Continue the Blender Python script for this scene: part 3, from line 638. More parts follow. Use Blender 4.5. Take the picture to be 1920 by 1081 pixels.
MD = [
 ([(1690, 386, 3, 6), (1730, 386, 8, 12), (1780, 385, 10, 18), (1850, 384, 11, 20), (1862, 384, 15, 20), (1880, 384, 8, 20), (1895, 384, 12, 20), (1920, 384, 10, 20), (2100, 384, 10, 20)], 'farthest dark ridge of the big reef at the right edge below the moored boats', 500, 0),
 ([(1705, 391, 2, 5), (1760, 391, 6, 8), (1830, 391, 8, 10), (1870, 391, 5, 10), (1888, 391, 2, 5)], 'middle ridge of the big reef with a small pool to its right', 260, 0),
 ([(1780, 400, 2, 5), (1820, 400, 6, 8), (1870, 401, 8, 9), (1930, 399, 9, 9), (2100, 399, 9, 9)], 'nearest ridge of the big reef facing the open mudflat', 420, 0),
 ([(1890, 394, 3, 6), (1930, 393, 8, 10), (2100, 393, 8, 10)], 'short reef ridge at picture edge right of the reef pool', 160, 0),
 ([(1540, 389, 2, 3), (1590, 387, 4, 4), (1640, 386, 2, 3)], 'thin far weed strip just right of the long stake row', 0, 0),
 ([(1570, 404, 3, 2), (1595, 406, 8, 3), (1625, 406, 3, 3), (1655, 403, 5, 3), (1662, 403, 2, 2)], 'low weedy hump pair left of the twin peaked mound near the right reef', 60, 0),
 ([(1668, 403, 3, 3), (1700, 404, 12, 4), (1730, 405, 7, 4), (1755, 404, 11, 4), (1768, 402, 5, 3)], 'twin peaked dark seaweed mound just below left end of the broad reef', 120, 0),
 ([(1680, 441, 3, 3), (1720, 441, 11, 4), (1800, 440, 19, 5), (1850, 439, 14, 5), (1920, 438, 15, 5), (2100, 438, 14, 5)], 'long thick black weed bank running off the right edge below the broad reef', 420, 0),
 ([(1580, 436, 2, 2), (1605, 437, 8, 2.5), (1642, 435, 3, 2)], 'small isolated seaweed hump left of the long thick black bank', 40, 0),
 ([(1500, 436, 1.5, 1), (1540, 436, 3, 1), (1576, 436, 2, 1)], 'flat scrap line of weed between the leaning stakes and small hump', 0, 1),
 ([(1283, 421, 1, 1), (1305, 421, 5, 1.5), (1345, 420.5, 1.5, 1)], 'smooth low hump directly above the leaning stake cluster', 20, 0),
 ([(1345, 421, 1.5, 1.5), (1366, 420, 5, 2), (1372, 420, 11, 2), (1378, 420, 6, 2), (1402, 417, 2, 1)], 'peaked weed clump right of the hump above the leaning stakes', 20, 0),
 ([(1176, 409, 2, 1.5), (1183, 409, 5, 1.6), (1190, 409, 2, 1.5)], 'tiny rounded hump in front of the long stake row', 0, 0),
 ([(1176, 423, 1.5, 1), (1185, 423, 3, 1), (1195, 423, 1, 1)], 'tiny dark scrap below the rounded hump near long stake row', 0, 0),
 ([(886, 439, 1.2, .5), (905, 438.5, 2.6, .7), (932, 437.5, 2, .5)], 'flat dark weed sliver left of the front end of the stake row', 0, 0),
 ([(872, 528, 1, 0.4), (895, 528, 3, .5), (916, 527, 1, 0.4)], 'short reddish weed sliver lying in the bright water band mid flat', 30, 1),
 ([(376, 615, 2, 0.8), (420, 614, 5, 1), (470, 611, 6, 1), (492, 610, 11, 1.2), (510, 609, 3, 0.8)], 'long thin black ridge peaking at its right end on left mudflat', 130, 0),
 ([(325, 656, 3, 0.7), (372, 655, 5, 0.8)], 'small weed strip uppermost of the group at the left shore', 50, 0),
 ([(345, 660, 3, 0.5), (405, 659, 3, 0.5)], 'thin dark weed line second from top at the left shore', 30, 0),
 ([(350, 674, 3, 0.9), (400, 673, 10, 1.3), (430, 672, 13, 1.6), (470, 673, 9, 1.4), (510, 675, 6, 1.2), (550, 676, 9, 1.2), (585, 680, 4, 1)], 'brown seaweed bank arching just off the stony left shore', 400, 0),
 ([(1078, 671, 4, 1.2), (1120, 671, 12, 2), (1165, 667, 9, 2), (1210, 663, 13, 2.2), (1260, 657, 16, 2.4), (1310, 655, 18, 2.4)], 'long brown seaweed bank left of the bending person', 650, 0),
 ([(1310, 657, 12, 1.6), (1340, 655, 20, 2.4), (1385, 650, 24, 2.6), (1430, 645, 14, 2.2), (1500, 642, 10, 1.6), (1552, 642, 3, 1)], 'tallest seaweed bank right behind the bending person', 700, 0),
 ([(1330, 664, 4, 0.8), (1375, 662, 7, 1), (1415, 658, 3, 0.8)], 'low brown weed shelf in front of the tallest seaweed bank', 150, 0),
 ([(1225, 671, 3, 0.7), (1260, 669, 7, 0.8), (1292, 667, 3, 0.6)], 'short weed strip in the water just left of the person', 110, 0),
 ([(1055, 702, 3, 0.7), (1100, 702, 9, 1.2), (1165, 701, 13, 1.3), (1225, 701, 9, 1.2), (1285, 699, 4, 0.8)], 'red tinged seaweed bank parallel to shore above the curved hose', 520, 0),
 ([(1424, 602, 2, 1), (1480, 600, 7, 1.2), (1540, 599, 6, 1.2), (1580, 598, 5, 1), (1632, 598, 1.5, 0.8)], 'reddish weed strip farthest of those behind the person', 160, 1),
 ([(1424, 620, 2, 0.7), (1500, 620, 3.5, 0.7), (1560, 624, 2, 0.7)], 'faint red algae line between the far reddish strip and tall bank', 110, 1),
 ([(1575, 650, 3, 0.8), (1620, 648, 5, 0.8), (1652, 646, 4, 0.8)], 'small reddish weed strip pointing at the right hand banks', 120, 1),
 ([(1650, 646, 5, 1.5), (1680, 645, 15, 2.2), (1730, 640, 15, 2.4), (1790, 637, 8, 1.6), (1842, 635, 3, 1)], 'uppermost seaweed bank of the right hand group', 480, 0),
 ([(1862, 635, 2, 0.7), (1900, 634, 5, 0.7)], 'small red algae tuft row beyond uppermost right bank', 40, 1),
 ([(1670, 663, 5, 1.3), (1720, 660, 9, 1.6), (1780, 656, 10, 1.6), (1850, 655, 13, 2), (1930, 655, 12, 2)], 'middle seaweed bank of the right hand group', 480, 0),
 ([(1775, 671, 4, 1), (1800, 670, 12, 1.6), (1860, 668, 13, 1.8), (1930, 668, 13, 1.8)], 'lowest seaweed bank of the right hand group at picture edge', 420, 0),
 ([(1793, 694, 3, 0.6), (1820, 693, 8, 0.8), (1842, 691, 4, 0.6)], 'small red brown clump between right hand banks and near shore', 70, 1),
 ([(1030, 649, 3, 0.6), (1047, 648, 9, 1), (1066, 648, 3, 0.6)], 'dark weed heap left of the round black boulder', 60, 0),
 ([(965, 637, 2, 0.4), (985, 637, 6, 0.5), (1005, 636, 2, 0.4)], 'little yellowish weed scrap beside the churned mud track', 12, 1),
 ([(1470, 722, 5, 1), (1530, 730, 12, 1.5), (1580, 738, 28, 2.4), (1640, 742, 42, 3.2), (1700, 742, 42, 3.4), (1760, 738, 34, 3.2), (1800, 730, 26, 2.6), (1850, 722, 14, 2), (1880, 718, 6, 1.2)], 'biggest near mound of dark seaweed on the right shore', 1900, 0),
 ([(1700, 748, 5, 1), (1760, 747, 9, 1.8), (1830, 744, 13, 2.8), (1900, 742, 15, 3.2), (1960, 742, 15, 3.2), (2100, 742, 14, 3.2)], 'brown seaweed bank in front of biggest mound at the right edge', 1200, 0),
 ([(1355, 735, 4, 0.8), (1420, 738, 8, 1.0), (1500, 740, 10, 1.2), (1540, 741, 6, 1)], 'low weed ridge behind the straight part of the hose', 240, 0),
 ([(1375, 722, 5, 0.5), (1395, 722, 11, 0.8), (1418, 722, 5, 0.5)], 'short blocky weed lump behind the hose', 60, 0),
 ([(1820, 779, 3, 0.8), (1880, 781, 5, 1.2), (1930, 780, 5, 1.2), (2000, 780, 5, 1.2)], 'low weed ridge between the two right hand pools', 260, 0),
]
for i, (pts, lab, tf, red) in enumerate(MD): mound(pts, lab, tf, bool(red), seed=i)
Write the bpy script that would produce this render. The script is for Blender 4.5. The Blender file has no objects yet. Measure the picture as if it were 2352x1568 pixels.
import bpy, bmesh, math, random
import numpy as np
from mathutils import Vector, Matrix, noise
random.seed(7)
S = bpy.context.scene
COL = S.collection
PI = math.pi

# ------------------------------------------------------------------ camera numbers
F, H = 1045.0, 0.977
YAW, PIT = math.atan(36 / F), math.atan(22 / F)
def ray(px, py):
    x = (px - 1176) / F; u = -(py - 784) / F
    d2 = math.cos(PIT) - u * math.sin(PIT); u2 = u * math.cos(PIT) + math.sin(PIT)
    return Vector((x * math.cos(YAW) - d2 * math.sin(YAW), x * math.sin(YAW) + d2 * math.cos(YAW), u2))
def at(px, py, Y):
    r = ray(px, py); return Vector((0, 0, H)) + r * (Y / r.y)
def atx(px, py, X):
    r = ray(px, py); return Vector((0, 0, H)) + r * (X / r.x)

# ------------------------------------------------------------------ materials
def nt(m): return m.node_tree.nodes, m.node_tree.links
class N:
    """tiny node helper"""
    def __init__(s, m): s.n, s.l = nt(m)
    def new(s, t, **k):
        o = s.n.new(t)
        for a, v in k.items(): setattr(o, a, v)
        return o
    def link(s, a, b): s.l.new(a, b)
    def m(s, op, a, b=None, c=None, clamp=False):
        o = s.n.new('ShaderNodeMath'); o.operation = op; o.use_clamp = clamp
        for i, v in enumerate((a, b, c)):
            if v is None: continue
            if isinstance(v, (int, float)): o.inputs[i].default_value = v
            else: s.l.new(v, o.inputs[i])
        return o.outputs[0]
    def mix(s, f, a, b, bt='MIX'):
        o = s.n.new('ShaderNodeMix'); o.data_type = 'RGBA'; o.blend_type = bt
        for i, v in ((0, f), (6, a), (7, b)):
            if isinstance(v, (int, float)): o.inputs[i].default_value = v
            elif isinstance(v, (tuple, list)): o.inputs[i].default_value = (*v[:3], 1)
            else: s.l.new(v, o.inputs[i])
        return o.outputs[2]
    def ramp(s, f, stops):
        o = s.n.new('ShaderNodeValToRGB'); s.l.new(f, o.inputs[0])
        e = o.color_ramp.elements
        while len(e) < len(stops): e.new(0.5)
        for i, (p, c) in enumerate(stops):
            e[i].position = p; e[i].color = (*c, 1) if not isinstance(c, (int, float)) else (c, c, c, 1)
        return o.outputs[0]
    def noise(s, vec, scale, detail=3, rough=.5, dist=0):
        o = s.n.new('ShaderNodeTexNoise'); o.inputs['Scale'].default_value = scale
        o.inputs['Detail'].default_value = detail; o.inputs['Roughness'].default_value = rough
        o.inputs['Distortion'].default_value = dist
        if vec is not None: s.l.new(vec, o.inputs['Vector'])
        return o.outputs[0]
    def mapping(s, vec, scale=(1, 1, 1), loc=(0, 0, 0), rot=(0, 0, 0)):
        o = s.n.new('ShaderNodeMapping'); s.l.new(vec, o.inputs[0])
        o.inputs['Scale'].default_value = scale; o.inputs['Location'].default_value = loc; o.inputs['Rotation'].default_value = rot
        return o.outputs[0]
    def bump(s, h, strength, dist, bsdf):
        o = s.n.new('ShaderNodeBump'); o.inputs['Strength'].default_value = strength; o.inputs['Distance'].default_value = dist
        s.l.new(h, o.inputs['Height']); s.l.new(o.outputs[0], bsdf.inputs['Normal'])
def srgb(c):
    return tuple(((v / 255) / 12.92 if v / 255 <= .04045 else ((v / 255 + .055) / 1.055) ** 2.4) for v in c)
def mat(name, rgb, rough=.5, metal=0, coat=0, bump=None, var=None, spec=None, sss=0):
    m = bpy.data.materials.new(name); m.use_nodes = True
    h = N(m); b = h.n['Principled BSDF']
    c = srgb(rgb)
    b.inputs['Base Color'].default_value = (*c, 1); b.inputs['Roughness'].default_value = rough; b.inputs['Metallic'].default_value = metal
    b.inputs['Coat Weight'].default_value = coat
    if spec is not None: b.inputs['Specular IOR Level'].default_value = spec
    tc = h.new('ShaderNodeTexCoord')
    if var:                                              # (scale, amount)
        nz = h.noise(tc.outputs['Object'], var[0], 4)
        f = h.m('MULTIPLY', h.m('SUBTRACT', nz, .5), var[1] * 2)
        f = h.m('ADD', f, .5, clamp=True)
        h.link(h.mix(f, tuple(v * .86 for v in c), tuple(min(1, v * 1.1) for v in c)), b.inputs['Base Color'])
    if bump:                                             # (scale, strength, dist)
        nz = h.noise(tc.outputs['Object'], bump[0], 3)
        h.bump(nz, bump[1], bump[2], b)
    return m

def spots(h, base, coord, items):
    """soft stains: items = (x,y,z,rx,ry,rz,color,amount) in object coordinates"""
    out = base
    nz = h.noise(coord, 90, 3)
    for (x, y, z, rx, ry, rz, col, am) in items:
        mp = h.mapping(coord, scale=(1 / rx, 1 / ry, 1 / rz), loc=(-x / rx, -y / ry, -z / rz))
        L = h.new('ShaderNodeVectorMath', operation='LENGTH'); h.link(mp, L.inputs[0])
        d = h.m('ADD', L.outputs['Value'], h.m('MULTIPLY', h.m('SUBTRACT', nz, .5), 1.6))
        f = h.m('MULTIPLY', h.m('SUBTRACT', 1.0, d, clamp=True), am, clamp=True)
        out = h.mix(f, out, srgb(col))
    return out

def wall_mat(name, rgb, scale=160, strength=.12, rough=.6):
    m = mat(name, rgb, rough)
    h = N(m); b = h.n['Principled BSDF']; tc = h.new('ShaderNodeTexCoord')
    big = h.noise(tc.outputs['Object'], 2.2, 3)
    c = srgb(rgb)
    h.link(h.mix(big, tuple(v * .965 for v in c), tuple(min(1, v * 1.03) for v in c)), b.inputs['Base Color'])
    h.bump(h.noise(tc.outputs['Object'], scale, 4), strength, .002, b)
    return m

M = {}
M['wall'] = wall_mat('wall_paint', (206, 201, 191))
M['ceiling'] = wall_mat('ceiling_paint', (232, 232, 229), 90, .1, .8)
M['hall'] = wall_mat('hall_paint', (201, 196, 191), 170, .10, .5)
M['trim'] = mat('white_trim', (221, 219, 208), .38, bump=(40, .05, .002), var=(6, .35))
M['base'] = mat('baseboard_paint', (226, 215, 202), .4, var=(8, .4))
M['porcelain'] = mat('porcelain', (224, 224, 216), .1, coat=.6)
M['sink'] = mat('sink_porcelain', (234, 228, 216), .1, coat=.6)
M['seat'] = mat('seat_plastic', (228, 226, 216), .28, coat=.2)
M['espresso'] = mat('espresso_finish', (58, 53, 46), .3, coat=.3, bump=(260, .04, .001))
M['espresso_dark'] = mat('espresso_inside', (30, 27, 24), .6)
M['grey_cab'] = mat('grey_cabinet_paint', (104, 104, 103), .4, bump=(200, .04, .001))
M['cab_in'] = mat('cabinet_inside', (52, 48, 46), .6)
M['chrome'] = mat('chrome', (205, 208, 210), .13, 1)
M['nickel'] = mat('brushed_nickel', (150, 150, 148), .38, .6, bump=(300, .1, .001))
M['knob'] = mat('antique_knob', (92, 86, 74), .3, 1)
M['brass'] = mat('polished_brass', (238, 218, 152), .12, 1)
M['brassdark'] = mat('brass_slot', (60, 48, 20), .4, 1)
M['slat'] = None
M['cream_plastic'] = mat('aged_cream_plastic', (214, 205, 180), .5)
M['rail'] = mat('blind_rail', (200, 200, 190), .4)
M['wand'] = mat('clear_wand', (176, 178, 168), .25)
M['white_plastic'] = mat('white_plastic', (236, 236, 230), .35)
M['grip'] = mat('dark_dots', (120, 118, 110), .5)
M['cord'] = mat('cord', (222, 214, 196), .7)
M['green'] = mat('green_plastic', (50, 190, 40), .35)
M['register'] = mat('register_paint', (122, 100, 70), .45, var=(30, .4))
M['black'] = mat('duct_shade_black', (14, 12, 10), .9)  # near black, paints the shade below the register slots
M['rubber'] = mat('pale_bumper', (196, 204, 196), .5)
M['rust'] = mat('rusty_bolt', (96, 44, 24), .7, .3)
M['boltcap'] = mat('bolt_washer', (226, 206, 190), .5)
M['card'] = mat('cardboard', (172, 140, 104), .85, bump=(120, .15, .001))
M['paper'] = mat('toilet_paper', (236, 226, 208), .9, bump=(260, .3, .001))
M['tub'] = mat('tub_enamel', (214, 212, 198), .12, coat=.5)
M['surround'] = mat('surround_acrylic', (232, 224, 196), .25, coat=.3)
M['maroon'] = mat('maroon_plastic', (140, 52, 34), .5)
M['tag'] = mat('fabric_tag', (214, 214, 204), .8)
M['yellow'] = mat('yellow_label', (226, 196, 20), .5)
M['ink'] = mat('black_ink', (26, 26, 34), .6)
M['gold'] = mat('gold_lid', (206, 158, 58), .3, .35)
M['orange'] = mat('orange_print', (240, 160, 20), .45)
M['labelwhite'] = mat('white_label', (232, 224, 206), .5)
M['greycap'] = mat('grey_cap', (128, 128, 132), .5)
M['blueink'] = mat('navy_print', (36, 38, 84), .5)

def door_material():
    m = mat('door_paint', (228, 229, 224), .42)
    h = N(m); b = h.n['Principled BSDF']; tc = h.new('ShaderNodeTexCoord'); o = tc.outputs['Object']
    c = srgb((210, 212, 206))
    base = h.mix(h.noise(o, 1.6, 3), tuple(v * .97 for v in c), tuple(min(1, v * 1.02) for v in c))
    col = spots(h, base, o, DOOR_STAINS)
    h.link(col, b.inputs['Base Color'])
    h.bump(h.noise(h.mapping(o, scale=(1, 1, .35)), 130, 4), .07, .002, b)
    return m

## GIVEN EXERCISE
In the listing above, locate the line containing "Write the bpy" and the line containing "H)) + r * (X / r.x)". Transcribe those two lines and everything between them, exactly as written.

## TASK RESULT
Write the bpy script that would produce this render. The script is for Blender 4.5. The Blender file has no objects yet. Measure the picture as if it were 2352x1568 pixels.
import bpy, bmesh, math, random
import numpy as np
from mathutils import Vector, Matrix, noise
random.seed(7)
S = bpy.context.scene
COL = S.collection
PI = math.pi

# ------------------------------------------------------------------ camera numbers
F, H = 1045.0, 0.977
YAW, PIT = math.atan(36 / F), math.atan(22 / F)
def ray(px, py):
    x = (px - 1176) / F; u = -(py - 784) / F
    d2 = math.cos(PIT) - u * math.sin(PIT); u2 = u * math.cos(PIT) + math.sin(PIT)
    return Vector((x * math.cos(YAW) - d2 * math.sin(YAW), x * math.sin(YAW) + d2 * math.cos(YAW), u2))
def at(px, py, Y):
    r = ray(px, py); return Vector((0, 0, H)) + r * (Y / r.y)
def atx(px, py, X):
    r = ray(px, py); return Vector((0, 0, H)) + r * (X / r.x)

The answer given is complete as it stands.